The “continuations” of the Tatler are given due attention by Gay, as well as three of its imitators: The Grouler (6 numbers, 1711), The Whisperer (one number, 1709), and The Tell Tale, which may be The Tatling Harlot (3 numbers, 1709), or, as Churton Collins conjectured, The Female Tatler (1709-10). Gay’s postscript makes an agreeable reference to The British Apollo (1708-11), which has “of late, retreated out of this end of the town into the country,” where “it still recommends itself by deciding wagers at cards, and giving good advice to shopkeepers and their apprentices,” an interesting comment in view of Gay’s own possible connection with this journal (cf. Irving, pp. 40-56). It is these casual remarks, as well as the more extensive critical comments on the present state of “wit,” which give Gay’s pamphlet a permanent interest.
The typescript copy of the Present State of Wit is taken from the pamphlet owned by the Henry E. Huntington Library.
Donald F. Bond
University of Chicago
THE
PRESENT STATE
of
WIT, &c.
SIR,
You Acquaint me in your last, that you are still so busie Building at -----, that your Friends must not hope to see you in Town this Year; At the same time you desire me that you may not be quite at a loss in Conversation among the Beau Monde next Winter, to send you an account of the present State of Wit in Town; which, without further Preface, I shall therefore endeavour to perform, and give you the Histories and Characters of all our Periodical Papers, whether Monthly, Weekly, or Diurnal, with the same freedom I used to send you our other Town News.
I shall only premise, that as you know I never cared one Farthing either for Whig or Tory, So I shall consider our Writers purely as they are such, without any respect to which Party they may belong.

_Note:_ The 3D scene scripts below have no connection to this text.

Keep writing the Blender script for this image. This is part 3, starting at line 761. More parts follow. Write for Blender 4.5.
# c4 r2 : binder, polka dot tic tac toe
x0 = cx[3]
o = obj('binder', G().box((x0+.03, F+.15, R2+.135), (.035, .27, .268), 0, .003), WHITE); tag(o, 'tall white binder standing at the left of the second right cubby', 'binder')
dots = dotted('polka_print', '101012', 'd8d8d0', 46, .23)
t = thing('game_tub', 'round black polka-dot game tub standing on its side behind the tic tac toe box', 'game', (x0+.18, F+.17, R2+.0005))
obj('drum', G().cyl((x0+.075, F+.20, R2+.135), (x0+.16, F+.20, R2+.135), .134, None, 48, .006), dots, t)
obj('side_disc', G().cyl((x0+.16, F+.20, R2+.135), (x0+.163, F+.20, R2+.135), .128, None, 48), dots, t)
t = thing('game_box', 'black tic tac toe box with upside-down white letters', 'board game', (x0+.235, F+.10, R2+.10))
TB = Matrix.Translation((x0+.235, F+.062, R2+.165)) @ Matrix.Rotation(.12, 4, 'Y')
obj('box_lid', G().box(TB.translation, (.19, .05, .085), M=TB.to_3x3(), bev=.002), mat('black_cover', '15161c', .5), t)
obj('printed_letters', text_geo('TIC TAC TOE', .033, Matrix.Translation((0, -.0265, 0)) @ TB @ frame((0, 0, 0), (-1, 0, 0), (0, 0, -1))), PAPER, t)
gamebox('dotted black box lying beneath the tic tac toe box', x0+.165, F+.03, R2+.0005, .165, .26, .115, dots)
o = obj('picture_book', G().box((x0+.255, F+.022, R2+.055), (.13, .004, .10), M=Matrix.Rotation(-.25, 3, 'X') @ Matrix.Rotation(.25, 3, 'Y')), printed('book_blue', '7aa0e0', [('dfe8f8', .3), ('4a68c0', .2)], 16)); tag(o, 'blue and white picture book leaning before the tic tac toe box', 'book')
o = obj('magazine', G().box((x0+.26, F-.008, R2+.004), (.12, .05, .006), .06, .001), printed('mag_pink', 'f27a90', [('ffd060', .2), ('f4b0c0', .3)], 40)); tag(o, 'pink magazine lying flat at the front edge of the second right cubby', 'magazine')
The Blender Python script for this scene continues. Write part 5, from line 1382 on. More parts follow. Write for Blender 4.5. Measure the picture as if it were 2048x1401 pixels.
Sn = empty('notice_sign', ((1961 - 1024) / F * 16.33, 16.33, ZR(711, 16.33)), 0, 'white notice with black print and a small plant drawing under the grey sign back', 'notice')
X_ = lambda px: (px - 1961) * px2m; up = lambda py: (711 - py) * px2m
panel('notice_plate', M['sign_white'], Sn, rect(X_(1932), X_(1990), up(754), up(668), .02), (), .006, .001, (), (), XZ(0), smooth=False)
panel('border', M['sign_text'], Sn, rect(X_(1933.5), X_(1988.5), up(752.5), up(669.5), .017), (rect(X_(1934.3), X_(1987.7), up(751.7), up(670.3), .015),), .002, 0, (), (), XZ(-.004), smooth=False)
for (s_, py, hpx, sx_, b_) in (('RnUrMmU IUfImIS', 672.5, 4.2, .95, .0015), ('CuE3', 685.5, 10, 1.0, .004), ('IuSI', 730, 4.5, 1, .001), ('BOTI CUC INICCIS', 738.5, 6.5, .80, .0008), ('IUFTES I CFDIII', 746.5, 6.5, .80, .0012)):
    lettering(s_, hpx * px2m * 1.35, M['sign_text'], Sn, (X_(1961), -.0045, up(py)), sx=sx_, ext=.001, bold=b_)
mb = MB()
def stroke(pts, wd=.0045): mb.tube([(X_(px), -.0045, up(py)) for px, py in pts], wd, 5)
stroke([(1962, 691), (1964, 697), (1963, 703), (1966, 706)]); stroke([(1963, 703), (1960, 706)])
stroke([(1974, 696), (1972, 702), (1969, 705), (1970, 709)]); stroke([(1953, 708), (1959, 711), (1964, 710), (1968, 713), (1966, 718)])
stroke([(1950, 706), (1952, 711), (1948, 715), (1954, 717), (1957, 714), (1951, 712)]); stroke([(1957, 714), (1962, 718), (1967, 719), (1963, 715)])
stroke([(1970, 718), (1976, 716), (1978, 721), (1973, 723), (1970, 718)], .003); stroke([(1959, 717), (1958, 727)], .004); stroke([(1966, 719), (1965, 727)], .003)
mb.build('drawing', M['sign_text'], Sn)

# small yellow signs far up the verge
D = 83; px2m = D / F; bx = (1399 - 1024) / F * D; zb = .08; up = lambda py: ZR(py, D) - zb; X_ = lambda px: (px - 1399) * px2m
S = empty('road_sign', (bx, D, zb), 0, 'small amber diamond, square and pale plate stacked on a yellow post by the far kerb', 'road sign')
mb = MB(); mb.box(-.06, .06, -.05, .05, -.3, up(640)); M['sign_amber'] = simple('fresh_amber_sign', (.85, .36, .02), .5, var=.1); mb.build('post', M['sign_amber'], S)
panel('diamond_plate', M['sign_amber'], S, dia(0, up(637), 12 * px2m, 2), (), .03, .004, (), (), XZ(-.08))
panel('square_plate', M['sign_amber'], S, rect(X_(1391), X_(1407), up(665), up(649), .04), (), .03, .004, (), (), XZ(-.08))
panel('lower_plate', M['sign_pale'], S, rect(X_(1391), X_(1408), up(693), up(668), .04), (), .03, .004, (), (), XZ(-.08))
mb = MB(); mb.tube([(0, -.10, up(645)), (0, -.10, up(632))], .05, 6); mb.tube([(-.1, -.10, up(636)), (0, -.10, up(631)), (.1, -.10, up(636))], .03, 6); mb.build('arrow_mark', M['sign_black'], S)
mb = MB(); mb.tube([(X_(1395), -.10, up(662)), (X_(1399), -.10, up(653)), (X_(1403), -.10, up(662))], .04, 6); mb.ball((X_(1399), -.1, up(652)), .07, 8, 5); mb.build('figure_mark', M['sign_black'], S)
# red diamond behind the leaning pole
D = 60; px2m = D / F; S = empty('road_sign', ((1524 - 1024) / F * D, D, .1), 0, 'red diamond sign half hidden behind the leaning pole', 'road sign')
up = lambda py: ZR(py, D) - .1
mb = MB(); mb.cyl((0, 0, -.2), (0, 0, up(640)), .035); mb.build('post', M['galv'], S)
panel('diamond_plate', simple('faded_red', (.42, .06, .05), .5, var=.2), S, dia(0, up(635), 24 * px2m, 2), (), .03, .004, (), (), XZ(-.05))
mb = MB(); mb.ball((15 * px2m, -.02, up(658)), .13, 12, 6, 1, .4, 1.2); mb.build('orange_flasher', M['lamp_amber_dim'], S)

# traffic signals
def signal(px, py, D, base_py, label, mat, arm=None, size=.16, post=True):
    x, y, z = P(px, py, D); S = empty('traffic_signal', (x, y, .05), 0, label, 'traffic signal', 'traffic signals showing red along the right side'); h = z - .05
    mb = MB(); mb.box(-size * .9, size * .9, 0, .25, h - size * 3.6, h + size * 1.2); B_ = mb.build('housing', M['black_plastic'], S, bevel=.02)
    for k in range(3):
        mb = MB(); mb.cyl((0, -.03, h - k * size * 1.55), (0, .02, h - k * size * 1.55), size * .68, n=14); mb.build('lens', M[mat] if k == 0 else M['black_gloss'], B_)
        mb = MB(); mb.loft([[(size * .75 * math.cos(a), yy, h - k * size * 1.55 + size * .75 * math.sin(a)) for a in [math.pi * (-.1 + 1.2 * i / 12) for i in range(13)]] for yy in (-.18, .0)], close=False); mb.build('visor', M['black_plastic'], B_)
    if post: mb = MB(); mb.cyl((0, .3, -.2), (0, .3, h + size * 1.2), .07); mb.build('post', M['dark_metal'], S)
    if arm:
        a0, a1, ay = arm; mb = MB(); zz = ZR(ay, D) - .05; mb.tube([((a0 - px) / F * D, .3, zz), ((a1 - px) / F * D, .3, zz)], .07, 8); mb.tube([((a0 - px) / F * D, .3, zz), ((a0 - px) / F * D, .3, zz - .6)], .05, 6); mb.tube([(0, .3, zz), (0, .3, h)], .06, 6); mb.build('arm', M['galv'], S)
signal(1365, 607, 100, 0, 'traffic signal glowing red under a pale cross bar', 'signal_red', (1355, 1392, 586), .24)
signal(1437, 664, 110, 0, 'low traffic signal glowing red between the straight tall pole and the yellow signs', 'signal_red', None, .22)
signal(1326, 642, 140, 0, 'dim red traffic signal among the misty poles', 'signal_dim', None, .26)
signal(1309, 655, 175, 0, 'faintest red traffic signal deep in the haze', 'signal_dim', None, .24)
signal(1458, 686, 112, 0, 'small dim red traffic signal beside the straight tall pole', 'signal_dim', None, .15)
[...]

Dr. King has for some time lain down his MONTHLY PHILOSOPHICAL TRANSACTIONS, which the Title Page informed us at first, were only to be continued as they Sold; and tho’ that Gentleman has a World of Wit, yet as it lies in one particular way of Raillery, the Town soon grew weary of his Writings; tho’ I cannot but think, that their Author deserves a much better Fate, than to Languish out the small remainder of his Life in the Fleet Prison.